I'm looking for the smallest lathe out there with the following features:
1. Quick change tool post (not the square multi tool one)
2. Automatic cross feed and length feed
3. Levers or dials to change the feed rates and spindle speeds (no gear changes), is that a gear head?
Those are my biggest wish list.
I have been looking at the Grizzly G4002 but it's a little big, I don't need a 1000 pound lathe.
What do you all suggest?

Thanks,
Jeff
The answer depends so much on a few points.
What is the maximum size you want to swing, not now, but in the future. A very hard question to answer.
What is the longest length you will want to work with, as above.
What about threads, imperial as in British or American, and or Metric.

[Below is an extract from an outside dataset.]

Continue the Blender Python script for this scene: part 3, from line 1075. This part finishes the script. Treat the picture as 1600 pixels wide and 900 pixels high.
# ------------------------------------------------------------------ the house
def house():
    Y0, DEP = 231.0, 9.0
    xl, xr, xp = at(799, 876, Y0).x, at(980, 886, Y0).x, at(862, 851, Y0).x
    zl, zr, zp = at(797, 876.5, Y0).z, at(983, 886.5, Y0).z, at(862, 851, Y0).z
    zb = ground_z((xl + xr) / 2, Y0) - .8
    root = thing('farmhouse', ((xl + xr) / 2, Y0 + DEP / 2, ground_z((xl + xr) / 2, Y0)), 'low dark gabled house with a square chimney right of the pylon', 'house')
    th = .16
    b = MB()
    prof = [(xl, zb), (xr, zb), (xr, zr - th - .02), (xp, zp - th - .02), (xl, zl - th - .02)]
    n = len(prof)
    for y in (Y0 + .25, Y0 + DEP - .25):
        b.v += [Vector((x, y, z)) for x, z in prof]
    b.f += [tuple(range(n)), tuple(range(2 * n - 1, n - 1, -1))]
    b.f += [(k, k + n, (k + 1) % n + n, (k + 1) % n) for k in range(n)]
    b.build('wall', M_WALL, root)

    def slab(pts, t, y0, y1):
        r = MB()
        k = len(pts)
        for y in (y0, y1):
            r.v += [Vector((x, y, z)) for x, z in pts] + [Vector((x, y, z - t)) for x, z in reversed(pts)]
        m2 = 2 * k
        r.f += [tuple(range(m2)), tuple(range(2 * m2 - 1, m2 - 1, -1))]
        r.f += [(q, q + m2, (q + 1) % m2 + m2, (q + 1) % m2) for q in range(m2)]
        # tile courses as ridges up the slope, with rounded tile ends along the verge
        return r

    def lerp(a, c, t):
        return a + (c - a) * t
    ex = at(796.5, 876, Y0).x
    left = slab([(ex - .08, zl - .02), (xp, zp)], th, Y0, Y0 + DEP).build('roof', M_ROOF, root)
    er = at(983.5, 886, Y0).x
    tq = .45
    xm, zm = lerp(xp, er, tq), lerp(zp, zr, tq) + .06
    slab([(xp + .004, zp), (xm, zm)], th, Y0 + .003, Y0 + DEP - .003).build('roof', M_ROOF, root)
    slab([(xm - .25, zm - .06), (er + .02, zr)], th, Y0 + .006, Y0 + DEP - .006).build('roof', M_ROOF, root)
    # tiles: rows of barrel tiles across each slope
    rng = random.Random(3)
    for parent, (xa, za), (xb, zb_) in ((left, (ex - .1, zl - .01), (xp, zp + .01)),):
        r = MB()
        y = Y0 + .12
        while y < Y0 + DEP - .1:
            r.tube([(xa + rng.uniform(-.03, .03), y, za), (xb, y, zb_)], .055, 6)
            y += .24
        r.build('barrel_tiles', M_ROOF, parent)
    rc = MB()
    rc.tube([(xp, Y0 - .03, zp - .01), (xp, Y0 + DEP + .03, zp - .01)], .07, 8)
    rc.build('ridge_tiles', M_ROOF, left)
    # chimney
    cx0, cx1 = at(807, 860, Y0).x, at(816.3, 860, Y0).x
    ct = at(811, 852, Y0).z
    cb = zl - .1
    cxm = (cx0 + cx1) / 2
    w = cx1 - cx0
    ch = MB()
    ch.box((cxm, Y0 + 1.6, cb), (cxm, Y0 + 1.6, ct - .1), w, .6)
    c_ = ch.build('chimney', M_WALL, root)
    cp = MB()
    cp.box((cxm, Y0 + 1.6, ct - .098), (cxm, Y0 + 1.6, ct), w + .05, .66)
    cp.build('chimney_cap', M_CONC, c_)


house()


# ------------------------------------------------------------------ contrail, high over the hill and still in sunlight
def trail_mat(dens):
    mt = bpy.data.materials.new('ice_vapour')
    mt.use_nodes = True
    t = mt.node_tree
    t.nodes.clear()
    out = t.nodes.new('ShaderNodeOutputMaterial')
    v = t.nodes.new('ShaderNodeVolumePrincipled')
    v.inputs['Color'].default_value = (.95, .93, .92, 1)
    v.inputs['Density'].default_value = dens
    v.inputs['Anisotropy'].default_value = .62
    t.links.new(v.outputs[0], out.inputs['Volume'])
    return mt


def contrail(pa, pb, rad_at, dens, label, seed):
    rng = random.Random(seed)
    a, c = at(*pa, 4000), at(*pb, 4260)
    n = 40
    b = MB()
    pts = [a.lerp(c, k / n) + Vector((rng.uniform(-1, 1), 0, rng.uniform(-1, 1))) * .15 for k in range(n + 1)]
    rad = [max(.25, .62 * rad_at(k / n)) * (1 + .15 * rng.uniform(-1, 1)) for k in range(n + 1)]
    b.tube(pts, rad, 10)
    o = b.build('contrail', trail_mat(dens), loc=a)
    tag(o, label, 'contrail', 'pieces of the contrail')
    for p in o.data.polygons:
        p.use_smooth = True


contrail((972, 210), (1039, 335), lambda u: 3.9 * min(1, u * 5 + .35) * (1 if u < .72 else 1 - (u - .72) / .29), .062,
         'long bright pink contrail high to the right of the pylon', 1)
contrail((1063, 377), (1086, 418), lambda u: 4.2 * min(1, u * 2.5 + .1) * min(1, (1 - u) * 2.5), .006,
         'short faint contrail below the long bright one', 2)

USA will eventually get there.
What is your budget.
How much room do you have.

Unless you are only ever going to be working on very small miniature model type stuff, then my general advice is to get the biggest that will fit in the space you have and best you can afford. That will generally mean something in the 1016 to 1440 size range.
Without any doubt, the machines from Taiwan are far superior to those from China, even though many look very similar and have similar specs.

The floor in your workshop must be considered if it's not concrete, then you must consider how much weight it can safely carry without flexing.

I consider a fully geared headstock a must, variable speed motors are ok on small lathes, but lack power for larger machines. As is a quick change gearbox for feeds and threads..Ability to cut inch threads as well as metric. A fixed and travelling steady are almost essential, large spindle bore is very important. QCTP is nice, but not a deal breaker, they can always be added to any reasonable sized lathe, long and cross power feed with separate feed shaft, not using lead screw is important as is a feed reverse tumbler. Ability to run lathe in reverse is nice but not essential. Avoid screw on chucks D1-4 or similar cam lock chuck is the way to go.

Have a good look around and when you see something you like, ask on this forum, bound to be plenty of members with experience on that particular machine.